Collected data:
....................
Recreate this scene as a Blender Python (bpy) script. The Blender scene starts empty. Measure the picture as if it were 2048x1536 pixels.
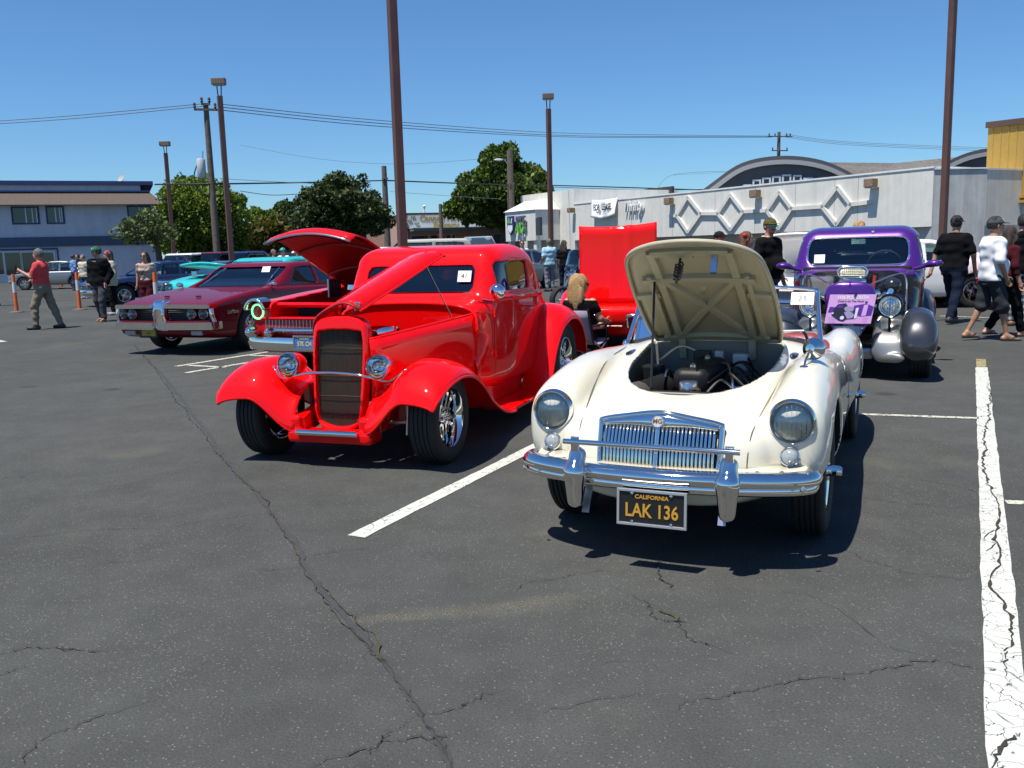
import bpy, bmesh, math, random
import numpy as np
from mathutils import Matrix, Vector
random.seed(7); RNG = np.random.default_rng(11)
SC = bpy.context.scene
COL = SC.collection
# ------------------------------------------------------------------ camera, sky, sun, exposure
CAM_H = 1.457; CAM_F = 1777.0; CAM_P = math.radians(8.66); CAM_R = math.radians(1.57)
_fw = np.array([0, math.cos(CAM_P), -math.sin(CAM_P)]); _r0 = np.array([1., 0, 0]); _u0 = np.cross(_r0, _fw)
_rt = math.cos(CAM_R)*_r0 - math.sin(CAM_R)*_u0; _up = math.sin(CAM_R)*_r0 + math.cos(CAM_R)*_u0
cd = bpy.data.cameras.new('camera'); cam = bpy.data.objects.new('camera', cd); COL.objects.link(cam)
cd.sensor_width = 36; cd.lens = CAM_F/2048*36; cd.clip_start = .05; cd.clip_end = 3000
cam.matrix_world = Matrix(((_rt[0], _up[0], -_fw[0], 0), (_rt[1], _up[1], -_fw[1], 0), (_rt[2], _up[2], -_fw[2], CAM_H), (0, 0, 0, 1)))
SC.camera = cam
SUN_EL = math.radians(69); SUN_AZ = math.atan2(-.69, -.74)          # direction towards the sun
SUN_D = Vector((math.cos(SUN_EL)*math.cos(SUN_AZ), math.cos(SUN_EL)*math.sin(SUN_AZ), math.sin(SUN_EL)))
wd = bpy.data.worlds.new('World'); SC.world = wd; wd.use_nodes = True
nt = wd.node_tree; bgn = nt.nodes['Background']; sky = nt.nodes.new('ShaderNodeTexSky'); sky.sky_type = 'NISHITA'
sky.sun_disc = False; sky.sun_elevation = SUN_EL; sky.sun_rotation = math.pi/2 - SUN_AZ
sky.air_density = 1.05; sky.dust_density = .0; sky.ozone_density = 2.6; sky.altitude = 10
tint = nt.nodes.new('ShaderNodeVectorMath'); tint.operation = 'MULTIPLY'; tint.inputs[1].default_value = (.50, .78, 1.06)
nt.links.new(sky.outputs[0], tint.inputs[0]); nt.links.new(tint.outputs[0], bgn.inputs[0]); bgn.inputs[1].default_value = .092
sl = bpy.data.lights.new('sun', 'SUN'); sl.energy = 5.0; sl.angle = math.radians(.53); sl.color = (1, .955, .87)
so = bpy.data.objects.new('sun', sl); COL.objects.link(so); so.rotation_euler = SUN_D.to_track_quat('Z', 'Y').to_euler()
SC.view_settings.view_transform = 'Standard'; SC.view_settings.look = 'None'; SC.view_settings.gamma = 1; SC.view_settings.exposure = .35
SC.view_settings.use_curve_mapping = False
SC.cycles.max_bounces = 8; SC.cycles.transparent_max_bounces = 12; SC.cycles.caustics_reflective = False; SC.cycles.caustics_refractive = False
# ------------------------------------------------------------------ where a sight line meets the ground / a depth / a height
def ray(px, py): return _fw + _rt*(px-1024)/CAM_F - _up*(py-768)/CAM_F
def gp(px, py, z=0.):
    d = ray(px, py); t = (z-CAM_H)/d[2]; return np.array([d[0]*t, d[1]*t, z])
def aty(px, py, Y):
    d = ray(px, py); t = Y/d[1]; return np.array([d[0]*t, Y, CAM_H+d[2]*t])
def onpl(px, py, P, n):
    d = ray(px, py); o = np.array([0, 0, CAM_H]); t = np.dot(np.asarray(P)-o, n)/np.dot(d, n); return o+d*t
# ------------------------------------------------------------------ materials
MATS = {}
def lin(c):
    return tuple((x/12.92 if x <= .04045 else ((x+.055)/1.055)**2.4) for x in c)
def mat(name, col=(.5, .5, .5), rough=.5, metal=0., coat=0., var=0., vscale=6., bump=0., bscale=40., trans=0., emit=None, spec=.5, aniso=0., sheen=0., flake=0., streak=0.):
    if name in MATS: return MATS[name]
    m = bpy.data.materials.new(name); m.use_nodes = True; N = m.node_tree.nodes; L = m.node_tree.links
    b = N['Principled BSDF']; b.inputs['Base Color'].default_value = (*col, 1); b.inputs['Roughness'].default_value = rough
    b.inputs['Metallic'].default_value = metal; b.inputs['Coat Weight'].default_value = coat; b.inputs['Coat Roughness'].default_value = .03
    b.inputs['Transmission Weight'].default_value = trans; b.inputs['Specular IOR Level'].default_value = spec
    if sheen: b.inputs['Sheen Weight'].default_value = sheen
    if emit: b.inputs['Emission Color'].default_value = (*emit[0], 1); b.inputs['Emission Strength'].default_value = emit[1]
    if var or bump or flake:
        tc = N.new('ShaderNodeTexCoord')
    if var:
        n1 = N.new('ShaderNodeTexNoise'); n1.inputs['Scale'].default_value = vscale; n1.inputs['Detail'].default_value = 6; n1.inputs['Roughness'].default_value = .65
        L.new(tc.outputs['Object'], n1.inputs['Vector'])
        mr = N.new('ShaderNodeMapRange'); mr.inputs[1].default_value = .28; mr.inputs[2].default_value = .72; mr.inputs[3].default_value = 1-var; mr.inputs[4].default_value = 1+var
        L.new(n1.outputs['Fac'], mr.inputs[0])
        mx = N.new('ShaderNodeVectorMath'); mx.operation = 'SCALE'; mx.inputs[0].default_value = col; fac = mr.outputs[0]
        if streak:
            mp = N.new('ShaderNodeMapping'); mp.inputs['Scale'].default_value = (2.2, 2.2, .12); L.new(tc.outputs['Object'], mp.inputs['Vector']); n3 = N.new('ShaderNodeTexNoise'); n3.inputs['Scale'].default_value = 1.0; n3.inputs['Detail'].default_value = 7; n3.inputs['Roughness'].default_value = .7; L.new(mp.outputs[0], n3.inputs['Vector'])
            m3 = N.new('ShaderNodeMapRange'); m3.inputs[1].default_value = .45; m3.inputs[2].default_value = .75; m3.inputs[3].default_value = 1; m3.inputs[4].default_value = 1-streak; L.new(n3.outputs['Fac'], m3.inputs[0]); q = N.new('ShaderNodeMath'); q.operation = 'MULTIPLY'; L.new(fac, q.inputs[0]); L.new(m3.outputs[0], q.inputs[1]); fac = q.outputs[0]
        L.new(fac, mx.inputs['Scale']); L.new(mx.outputs[0], b.inputs['Base Color'])
    if bump:
        n2 = N.new('ShaderNodeTexNoise'); n2.inputs['Scale'].default_value = bscale; n2.inputs['Detail'].default_value = 4
        L.new(tc.outputs['Object'], n2.inputs['Vector'])
        bp = N.new('ShaderNodeBump'); bp.inputs['Strength'].default_value = bump; bp.inputs['Distance'].default_value = .02
        L.new(n2.outputs['Fac'], bp.inputs['Height']); L.new(bp.outputs[0], b.inputs['Normal'])
    MATS[name] = m; return m
def glass_mat(name, col=(.75, .85, .85), alpha=.28, rough=.01):
    if name in MATS: return MATS[name]
    m = bpy.data.materials.new(name); m.use_nodes = True; N = m.node_tree.nodes; L = m.node_tree.links
    N.remove(N['Principled BSDF']); out = N['Material Output']
    tr = N.new('ShaderNodeBsdfTransparent'); tr.inputs[0].default_value = (*col, 1)
    gl = N.new('ShaderNodeBsdfGlossy'); gl.inputs['Roughness'].default_value = rough; gl.inputs[0].default_value = (1, 1, 1, 1)
    fr = N.new('ShaderNodeFresnel'); fr.inputs[0].default_value = 1.5
    mr = N.new('ShaderNodeMath'); mr.operation = 'MULTIPLY_ADD'; mr.inputs[1].default_value = 1.0; mr.inputs[2].default_value = alpha*.12
    L.new(fr.outputs[0], mr.inputs[0])
    mx = N.new('ShaderNodeMixShader'); L.new(mr.outputs[0], mx.inputs[0]); L.new(tr.outputs[0], mx.inputs[1]); L.new(gl.outputs[0], mx.inputs[2])
    L.new(mx.outputs[0], out.inputs[0]); MATS[name] = m; return m
def paint(name, col, rough=.32, metal=0., flake=0.):
    return mat(name, col, rough=rough, metal=metal, coat=1.0, var=.03, vscale=3)
CHROME = mat('chrome', (.84, .82, .78), .045, 1., var=.04, vscale=9)
STEEL = mat('brushed_steel', (.55, .56, .58), .28, 1., var=.1, vscale=30)
RUBBER = mat('rubber', (.016, .016, .017), .72, var=.25, vscale=25, bump=.15, bscale=90)
BLACK = mat('black_plastic', (.012, .012, .013), .4, var=.2)
DARK = mat('dark_cavity', (.01, .01, .011), .9)
WHITEP = mat('white_card', (.82, .82, .82), .7)
LENS = glass_mat('lamp_glass', (.985, .99, .99), .3)
GLASS = glass_mat('car_glass', (.55, .66, .66), .35)
GLASSD = glass_mat('tinted_glass', (.07, .09, .10), .4)
AMBER = mat('amber_lens', (.85, .33, .03), .15, coat=1)
REDL = mat('red_lens', (.5, .01, .01), .15, coat=1)
# ------------------------------------------------------------------ objects
def link(name, me, m=None, parent=None, label=None, cat=None, group=None, kind=None):
    o = bpy.data.objects.new(name, me); COL.objects.link(o)
    if m is not None and me is not None: me.materials.append(m)
    if parent is not None: o.parent = parent
    if label: o['label'] = label
    if cat: o['category'] = cat
    if group: o['group'] = group
    if kind: o['kind'] = kind
    return o
def thing(name, label, cat, loc=(0, 0, 0), rz=0., group=None):
    o = link(name, None, None, None, label, cat, group); o.location = loc; o.rotation_euler = (0, 0, rz); o.empty_display_size = .3; return o
def carroot(name, label, cat, x, y, yaw, group=None, z=0):
    a = math.radians(yaw); return thing(name, label, cat, (x, y, z), math.atan2(-math.cos(a), -math.sin(a)), group)
def dup(o, parent=None, loc=None, rz=None, label=None):
    c = o.copy(); COL.objects.link(c)
    if parent is not None: c.parent = parent
    if loc is not None: c.location = loc
    if rz is not None: c.rotation_euler = (0, 0, rz)
    if label: c['label'] = label
    for ch in o.children: dup(ch, c)
    return c
def T(loc=(0, 0, 0), rx=0, ry=0, rz=0, s=None):
    m = Matrix.Translation(loc) @ Matrix.Rotation(rz, 4, 'Z') @ Matrix.Rotation(ry, 4, 'Y') @ Matrix.Rotation(rx, 4, 'X')
    if s is not None: m = m @ Matrix.Diagonal((*s, 1))
    return m
def frame(o, zdir, xhint=(1, 0, 0)):
    z = Vector(zdir).normalized(); x = Vector(xhint); x = (x - z*x.dot(z)).normalized(); y = z.cross(x)
    return Matrix(((x[0], y[0], z[0], o[0]), (x[1], y[1], z[1], o[1]), (x[2], y[2], z[2], o[2]), (0, 0, 0, 1)))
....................
Task to carry out: From the listing above, pick out every line containing "scene".

Result of this exercise:
Recreate this scene as a Blender Python (bpy) script. The Blender scene starts empty. Measure the picture as if it were 2048x1536 pixels.
SC = bpy.context.scene